2006: When Sanju Samson was not good enough to make Delhi U-13 team

  • Khurram Habib, Hindustan Times, New Delhi
  • Updated: Aug 07, 2014 13:00 IST

When Sanju Samson touches down in England later this month for the limited-overs series, the uncapped player could well be welcomed into the India fold by team manager Sunil Dev, who will be getting ready to return at the end of the Test series.

Life would have come a full circle. The Delhi cricket administrator was the selectors’ convenor when a 12-year-old Samson was not shortlisted from the initial probables for the state under-13 squad for the Dhruv Pandove Trophy, triggering the youngster’s departure from the capital to chase his cricketing dream.

Coach Yashpal, who trained Samson at his DAV School academy in West Delhi’s Shalimar Bagh, recalls the day in November, 2006 when he accompanied him and two other wards, Siddharth Sehwag and Ankush Bains, to the Jesus and Mary College for trials.

Star student
“He was one of my best trainees. Unfortunately, he couldn’t even make it to the final 200 or so,” he says. “He would keep wicket for 2-3 hours and bat for a long time. He was very fit as his father Vishwanathan, who was a police constable, was very demanding on that.”

Upset by the unfair treatment, it was Yashpal who asked Samson’s father, who was also a football coach in the Police Lines, to relocate to his home state Kerala if he wanted a cricketing future for his younger son. “We looked for a coach and found one in Thiruvananthapuram. Luckily, he was a good one,” he recalls.

Vishwanathan took voluntary retirement from Delhi Police and left, and his sons have repaid his faith. Sanju made it to the state U-14 side, scored over 1,000 runs, then making a mark in Rajasthan Royals, India U-19 and India A sides.

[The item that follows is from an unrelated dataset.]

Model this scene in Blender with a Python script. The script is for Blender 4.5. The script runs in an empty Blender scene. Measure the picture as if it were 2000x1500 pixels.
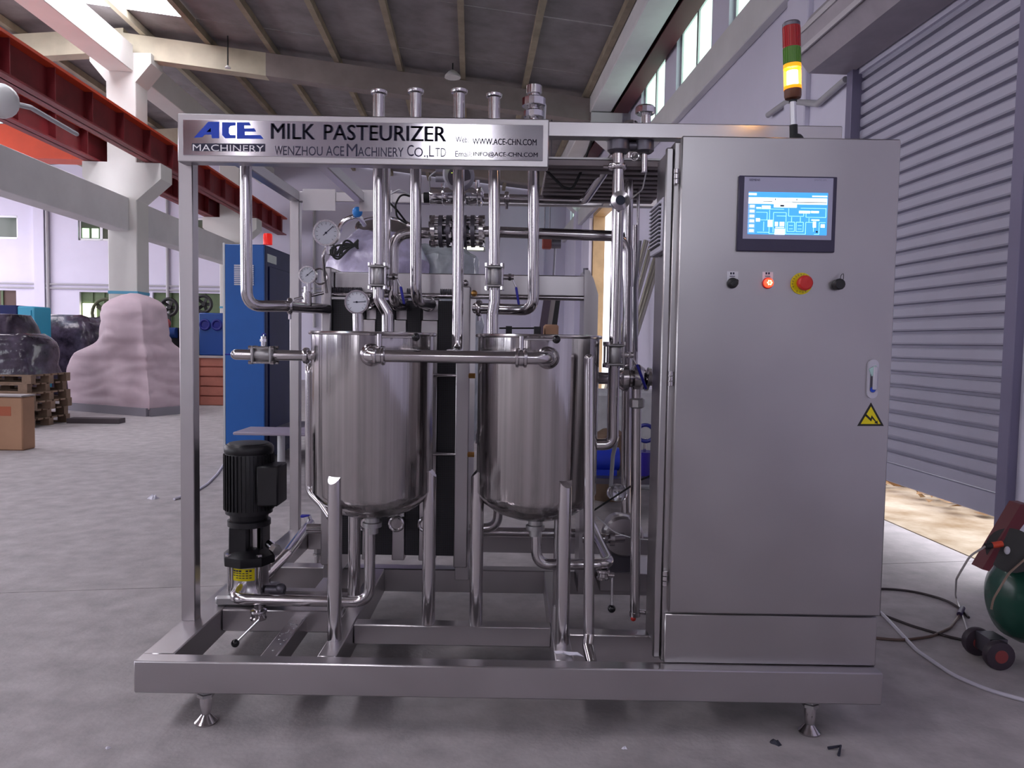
import bpy, bmesh, math, random
from mathutils import Vector, Matrix

random.seed(11)
S = bpy.context.scene
COL = S.collection
PI = math.pi

# ------------------------------------------------------------------ camera
F = 1500.0
CAMZ = 1.245
PITCH = math.atan(82 / F)
ROLL = 0.0165
O = Vector((0, 0, CAMZ))
FWD = Vector((0, math.cos(PITCH), -math.sin(PITCH)))
_u0 = Vector((0, math.sin(PITCH), math.cos(PITCH)))
_r0 = Vector((1, 0, 0))
RIGHT = _r0 * math.cos(ROLL) + _u0 * math.sin(ROLL)
UP = _u0 * math.cos(ROLL) - _r0 * math.sin(ROLL)
cam_data = bpy.data.cameras.new('camera')
cam_data.sensor_width = 36
cam_data.lens = F / 2000 * 36
cam_data.clip_start = 0.05
cam_data.clip_end = 300
cam = bpy.data.objects.new('camera', cam_data)
COL.objects.link(cam)
m = Matrix((RIGHT, UP, -FWD)).transposed().to_4x4()
m.translation = O
cam.matrix_world = m
S.camera = cam

# ------------------------------------------------------------------ world, exposure
world = bpy.data.worlds.new('overcast_sky')
S.world = world
world.use_nodes = True
bg = world.node_tree.nodes['Background']
bg.inputs[0].default_value = (0.93, 0.93, 1.0, 1)
bg.inputs[1].default_value = 2.6
S.view_settings.view_transform = 'Standard'
S.view_settings.look = 'None'
S.view_settings.gamma = 1
S.view_settings.use_curve_mapping = False
S.view_settings.exposure = 0.15
SKY_PANE = 9.5        # glow of roof lights, seen ones and unseen ones added for brightness
WIN_PANE = 5.0        # daylight coming through windows
LEFT_FILL = 4.6      # unseen tall panes added on the left to brighten the far wall
S.cycles.use_light_tree = False
S.cycles.max_bounces = 5
S.cycles.diffuse_bounces = 3
S.cycles.glossy_bounces = 3
S.cycles.transmission_bounces = 4
S.cycles.caustics_reflective = False
S.cycles.caustics_refractive = False
S.cycles.adaptive_threshold = 0.03
DAY = (0.95, 0.91, 1.0)

# building axes: the hall is turned a little against the machine
PHI = 0.0533
CP, SP = math.cos(PHI), math.sin(PHI)


def BL(u, v, z):
    return Vector((u * CP - v * SP, u * SP + v * CP, z))


def _ray(px, py):
    return FWD + RIGHT * ((px - 1000) / F) - UP * ((py - 750) / F)


def AT(px, py, Y):
    d = _ray(px, py)
    return O + d * (Y / d.y)


def ATZ(px, py, z=0.0):
    d = _ray(px, py)
    return O + d * ((z - O.z) / d.z)


def ATU(px, py, u):
    d = _ray(px, py)
    p = O + d * (u / (d.x * CP + d.y * SP))
    return Vector((u, -p.x * SP + p.y * CP, p.z))


def ATV(px, py, v):
    d = _ray(px, py)
    p = O + d * (v / (-d.x * SP + d.y * CP))
    return Vector((p.x * CP + p.y * SP, v, p.z))


# ------------------------------------------------------------------ materials
MATS = {}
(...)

Ankush Bains, a wicketkeeper-batsman like Samson, too didn’t make it in that trials and shifted to Himachal Pradesh. They played together in the U-19 World Cup this year.

Siddharth, who was selected as a leg-spinner, played in the higher age-group Delhi teams as well. His father Ved Prakash Sehwag, a distant relative of Virender Sehwag, recalls driving the boys to matches as only he had a car. “Sanju was extremely talented, and moving out of Delhi paid dividends,” he says.

Samson is still in touch with Yashpal. Early this year, before leaving for the UAE to play in the U-19 World Cup, he invited Yashpal to spend a few days in Kerala with his family.